◆ SET TASK: The entire listing is to be repeated verbatim.

◆ RECORD SET:
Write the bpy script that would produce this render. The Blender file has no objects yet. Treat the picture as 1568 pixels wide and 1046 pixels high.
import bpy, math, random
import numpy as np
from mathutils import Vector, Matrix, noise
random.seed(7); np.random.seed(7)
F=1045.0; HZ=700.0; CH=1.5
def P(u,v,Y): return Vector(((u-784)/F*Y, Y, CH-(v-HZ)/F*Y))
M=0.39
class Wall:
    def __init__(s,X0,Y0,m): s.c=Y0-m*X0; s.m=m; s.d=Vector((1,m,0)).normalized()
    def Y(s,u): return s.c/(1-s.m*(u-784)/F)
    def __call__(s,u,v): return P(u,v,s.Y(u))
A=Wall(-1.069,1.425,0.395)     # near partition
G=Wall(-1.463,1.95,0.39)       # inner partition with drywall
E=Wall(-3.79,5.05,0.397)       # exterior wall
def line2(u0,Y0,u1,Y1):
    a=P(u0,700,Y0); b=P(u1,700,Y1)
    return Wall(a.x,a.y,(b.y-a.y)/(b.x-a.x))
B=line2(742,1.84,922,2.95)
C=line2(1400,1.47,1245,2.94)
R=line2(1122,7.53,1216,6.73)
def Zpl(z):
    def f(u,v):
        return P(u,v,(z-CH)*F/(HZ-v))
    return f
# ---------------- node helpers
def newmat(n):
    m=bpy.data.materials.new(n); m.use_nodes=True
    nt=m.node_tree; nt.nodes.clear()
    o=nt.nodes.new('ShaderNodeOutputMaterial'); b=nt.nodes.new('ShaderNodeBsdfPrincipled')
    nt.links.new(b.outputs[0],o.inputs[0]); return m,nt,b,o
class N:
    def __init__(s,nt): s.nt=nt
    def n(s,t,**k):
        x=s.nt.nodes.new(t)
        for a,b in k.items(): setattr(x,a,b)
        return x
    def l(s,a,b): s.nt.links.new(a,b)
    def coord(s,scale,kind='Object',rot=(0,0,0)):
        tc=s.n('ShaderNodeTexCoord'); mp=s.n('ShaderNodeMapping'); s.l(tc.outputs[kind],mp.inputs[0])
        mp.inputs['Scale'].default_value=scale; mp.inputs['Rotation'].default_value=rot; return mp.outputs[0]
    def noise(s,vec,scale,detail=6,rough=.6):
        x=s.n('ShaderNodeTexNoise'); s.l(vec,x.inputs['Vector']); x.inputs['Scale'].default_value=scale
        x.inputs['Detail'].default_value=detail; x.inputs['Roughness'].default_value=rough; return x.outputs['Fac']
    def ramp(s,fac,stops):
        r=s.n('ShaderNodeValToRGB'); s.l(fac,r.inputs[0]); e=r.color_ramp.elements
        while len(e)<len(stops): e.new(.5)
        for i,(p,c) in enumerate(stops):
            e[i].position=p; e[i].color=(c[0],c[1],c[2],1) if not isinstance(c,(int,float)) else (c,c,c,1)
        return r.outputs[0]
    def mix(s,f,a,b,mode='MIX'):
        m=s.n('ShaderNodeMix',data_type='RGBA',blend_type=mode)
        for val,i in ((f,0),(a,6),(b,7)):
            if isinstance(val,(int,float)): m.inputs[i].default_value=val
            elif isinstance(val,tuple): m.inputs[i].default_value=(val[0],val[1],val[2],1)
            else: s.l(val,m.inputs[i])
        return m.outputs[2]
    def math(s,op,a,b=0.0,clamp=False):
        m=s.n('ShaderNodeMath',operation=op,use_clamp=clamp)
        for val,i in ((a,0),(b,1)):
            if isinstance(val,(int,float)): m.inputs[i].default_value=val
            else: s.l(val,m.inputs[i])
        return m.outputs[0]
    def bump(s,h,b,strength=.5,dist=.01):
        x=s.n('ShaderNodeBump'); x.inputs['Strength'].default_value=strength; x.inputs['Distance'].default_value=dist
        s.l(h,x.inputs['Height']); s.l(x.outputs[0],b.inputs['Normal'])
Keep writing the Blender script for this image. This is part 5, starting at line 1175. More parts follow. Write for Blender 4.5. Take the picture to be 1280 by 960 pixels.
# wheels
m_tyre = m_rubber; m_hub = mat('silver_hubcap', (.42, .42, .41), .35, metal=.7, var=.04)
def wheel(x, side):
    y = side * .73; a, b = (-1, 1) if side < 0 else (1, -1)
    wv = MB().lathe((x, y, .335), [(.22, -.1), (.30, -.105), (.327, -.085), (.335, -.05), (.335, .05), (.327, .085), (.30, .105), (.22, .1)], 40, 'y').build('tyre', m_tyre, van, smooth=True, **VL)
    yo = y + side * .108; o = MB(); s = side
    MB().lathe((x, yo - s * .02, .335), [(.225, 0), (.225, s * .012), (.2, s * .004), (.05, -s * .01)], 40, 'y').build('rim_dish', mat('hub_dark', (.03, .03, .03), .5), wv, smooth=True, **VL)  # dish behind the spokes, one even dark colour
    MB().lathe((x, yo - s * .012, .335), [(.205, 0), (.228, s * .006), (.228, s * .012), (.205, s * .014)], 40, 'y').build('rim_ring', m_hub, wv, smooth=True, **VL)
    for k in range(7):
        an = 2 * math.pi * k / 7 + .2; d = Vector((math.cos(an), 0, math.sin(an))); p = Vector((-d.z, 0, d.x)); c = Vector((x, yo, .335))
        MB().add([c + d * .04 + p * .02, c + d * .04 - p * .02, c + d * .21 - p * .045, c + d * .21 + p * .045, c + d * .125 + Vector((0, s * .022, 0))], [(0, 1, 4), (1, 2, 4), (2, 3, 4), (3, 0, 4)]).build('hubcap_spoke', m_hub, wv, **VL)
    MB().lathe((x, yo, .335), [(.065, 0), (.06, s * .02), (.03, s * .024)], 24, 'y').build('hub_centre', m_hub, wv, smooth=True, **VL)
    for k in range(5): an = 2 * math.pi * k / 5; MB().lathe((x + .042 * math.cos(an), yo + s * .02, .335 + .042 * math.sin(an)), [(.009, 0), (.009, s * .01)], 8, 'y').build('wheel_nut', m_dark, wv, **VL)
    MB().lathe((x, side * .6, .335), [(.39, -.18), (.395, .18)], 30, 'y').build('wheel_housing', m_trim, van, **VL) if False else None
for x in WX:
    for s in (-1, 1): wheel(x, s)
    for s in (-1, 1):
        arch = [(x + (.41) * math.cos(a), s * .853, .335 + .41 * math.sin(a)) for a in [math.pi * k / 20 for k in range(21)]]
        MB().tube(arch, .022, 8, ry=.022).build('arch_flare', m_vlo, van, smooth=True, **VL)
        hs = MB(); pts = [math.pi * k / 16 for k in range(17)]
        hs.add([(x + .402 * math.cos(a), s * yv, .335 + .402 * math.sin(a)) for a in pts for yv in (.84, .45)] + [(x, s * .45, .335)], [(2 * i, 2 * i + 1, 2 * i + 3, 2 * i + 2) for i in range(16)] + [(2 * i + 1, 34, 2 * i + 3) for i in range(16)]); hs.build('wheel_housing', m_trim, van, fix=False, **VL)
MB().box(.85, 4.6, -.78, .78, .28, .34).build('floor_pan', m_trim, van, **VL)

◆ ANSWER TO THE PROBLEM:
Write the bpy script that would produce this render. The Blender file has no objects yet. Treat the picture as 1568 pixels wide and 1046 pixels high.
import bpy, math, random
import numpy as np
from mathutils import Vector, Matrix, noise
random.seed(7); np.random.seed(7)
F=1045.0; HZ=700.0; CH=1.5
def P(u,v,Y): return Vector(((u-784)/F*Y, Y, CH-(v-HZ)/F*Y))
M=0.39
class Wall:
    def __init__(s,X0,Y0,m): s.c=Y0-m*X0; s.m=m; s.d=Vector((1,m,0)).normalized()
    def Y(s,u): return s.c/(1-s.m*(u-784)/F)
    def __call__(s,u,v): return P(u,v,s.Y(u))
A=Wall(-1.069,1.425,0.395)     # near partition
G=Wall(-1.463,1.95,0.39)       # inner partition with drywall
E=Wall(-3.79,5.05,0.397)       # exterior wall
def line2(u0,Y0,u1,Y1):
    a=P(u0,700,Y0); b=P(u1,700,Y1)
    return Wall(a.x,a.y,(b.y-a.y)/(b.x-a.x))
B=line2(742,1.84,922,2.95)
C=line2(1400,1.47,1245,2.94)
R=line2(1122,7.53,1216,6.73)
def Zpl(z):
    def f(u,v):
        return P(u,v,(z-CH)*F/(HZ-v))
    return f
# ---------------- node helpers
def newmat(n):
    m=bpy.data.materials.new(n); m.use_nodes=True
    nt=m.node_tree; nt.nodes.clear()
    o=nt.nodes.new('ShaderNodeOutputMaterial'); b=nt.nodes.new('ShaderNodeBsdfPrincipled')
    nt.links.new(b.outputs[0],o.inputs[0]); return m,nt,b,o
class N:
    def __init__(s,nt): s.nt=nt
    def n(s,t,**k):
        x=s.nt.nodes.new(t)
        for a,b in k.items(): setattr(x,a,b)
        return x
    def l(s,a,b): s.nt.links.new(a,b)
    def coord(s,scale,kind='Object',rot=(0,0,0)):
        tc=s.n('ShaderNodeTexCoord'); mp=s.n('ShaderNodeMapping'); s.l(tc.outputs[kind],mp.inputs[0])
        mp.inputs['Scale'].default_value=scale; mp.inputs['Rotation'].default_value=rot; return mp.outputs[0]
    def noise(s,vec,scale,detail=6,rough=.6):
        x=s.n('ShaderNodeTexNoise'); s.l(vec,x.inputs['Vector']); x.inputs['Scale'].default_value=scale
        x.inputs['Detail'].default_value=detail; x.inputs['Roughness'].default_value=rough; return x.outputs['Fac']
    def ramp(s,fac,stops):
        r=s.n('ShaderNodeValToRGB'); s.l(fac,r.inputs[0]); e=r.color_ramp.elements
        while len(e)<len(stops): e.new(.5)
        for i,(p,c) in enumerate(stops):
            e[i].position=p; e[i].color=(c[0],c[1],c[2],1) if not isinstance(c,(int,float)) else (c,c,c,1)
        return r.outputs[0]
    def mix(s,f,a,b,mode='MIX'):
        m=s.n('ShaderNodeMix',data_type='RGBA',blend_type=mode)
        for val,i in ((f,0),(a,6),(b,7)):
            if isinstance(val,(int,float)): m.inputs[i].default_value=val
            elif isinstance(val,tuple): m.inputs[i].default_value=(val[0],val[1],val[2],1)
            else: s.l(val,m.inputs[i])
        return m.outputs[2]
    def math(s,op,a,b=0.0,clamp=False):
        m=s.n('ShaderNodeMath',operation=op,use_clamp=clamp)
        for val,i in ((a,0),(b,1)):
            if isinstance(val,(int,float)): m.inputs[i].default_value=val
            else: s.l(val,m.inputs[i])
        return m.outputs[0]
    def bump(s,h,b,strength=.5,dist=.01):
        x=s.n('ShaderNodeBump'); x.inputs['Strength'].default_value=strength; x.inputs['Distance'].default_value=dist
        s.l(h,x.inputs['Height']); s.l(x.outputs[0],b.inputs['Normal'])
Keep writing the Blender script for this image. This is part 5, starting at line 1175. More parts follow. Write for Blender 4.5. Take the picture to be 1280 by 960 pixels.
# wheels
m_tyre = m_rubber; m_hub = mat('silver_hubcap', (.42, .42, .41), .35, metal=.7, var=.04)
def wheel(x, side):
    y = side * .73; a, b = (-1, 1) if side < 0 else (1, -1)
    wv = MB().lathe((x, y, .335), [(.22, -.1), (.30, -.105), (.327, -.085), (.335, -.05), (.335, .05), (.327, .085), (.30, .105), (.22, .1)], 40, 'y').build('tyre', m_tyre, van, smooth=True, **VL)
    yo = y + side * .108; o = MB(); s = side
    MB().lathe((x, yo - s * .02, .335), [(.225, 0), (.225, s * .012), (.2, s * .004), (.05, -s * .01)], 40, 'y').build('rim_dish', mat('hub_dark', (.03, .03, .03), .5), wv, smooth=True, **VL)  # dish behind the spokes, one even dark colour
    MB().lathe((x, yo - s * .012, .335), [(.205, 0), (.228, s * .006), (.228, s * .012), (.205, s * .014)], 40, 'y').build('rim_ring', m_hub, wv, smooth=True, **VL)
    for k in range(7):
        an = 2 * math.pi * k / 7 + .2; d = Vector((math.cos(an), 0, math.sin(an))); p = Vector((-d.z, 0, d.x)); c = Vector((x, yo, .335))
        MB().add([c + d * .04 + p * .02, c + d * .04 - p * .02, c + d * .21 - p * .045, c + d * .21 + p * .045, c + d * .125 + Vector((0, s * .022, 0))], [(0, 1, 4), (1, 2, 4), (2, 3, 4), (3, 0, 4)]).build('hubcap_spoke', m_hub, wv, **VL)
    MB().lathe((x, yo, .335), [(.065, 0), (.06, s * .02), (.03, s * .024)], 24, 'y').build('hub_centre', m_hub, wv, smooth=True, **VL)
    for k in range(5): an = 2 * math.pi * k / 5; MB().lathe((x + .042 * math.cos(an), yo + s * .02, .335 + .042 * math.sin(an)), [(.009, 0), (.009, s * .01)], 8, 'y').build('wheel_nut', m_dark, wv, **VL)
    MB().lathe((x, side * .6, .335), [(.39, -.18), (.395, .18)], 30, 'y').build('wheel_housing', m_trim, van, **VL) if False else None
for x in WX:
    for s in (-1, 1): wheel(x, s)
    for s in (-1, 1):
        arch = [(x + (.41) * math.cos(a), s * .853, .335 + .41 * math.sin(a)) for a in [math.pi * k / 20 for k in range(21)]]
        MB().tube(arch, .022, 8, ry=.022).build('arch_flare', m_vlo, van, smooth=True, **VL)
        hs = MB(); pts = [math.pi * k / 16 for k in range(17)]
        hs.add([(x + .402 * math.cos(a), s * yv, .335 + .402 * math.sin(a)) for a in pts for yv in (.84, .45)] + [(x, s * .45, .335)], [(2 * i, 2 * i + 1, 2 * i + 3, 2 * i + 2) for i in range(16)] + [(2 * i + 1, 34, 2 * i + 3) for i in range(16)]); hs.build('wheel_housing', m_trim, van, fix=False, **VL)
MB().box(.85, 4.6, -.78, .78, .28, .34).build('floor_pan', m_trim, van, **VL)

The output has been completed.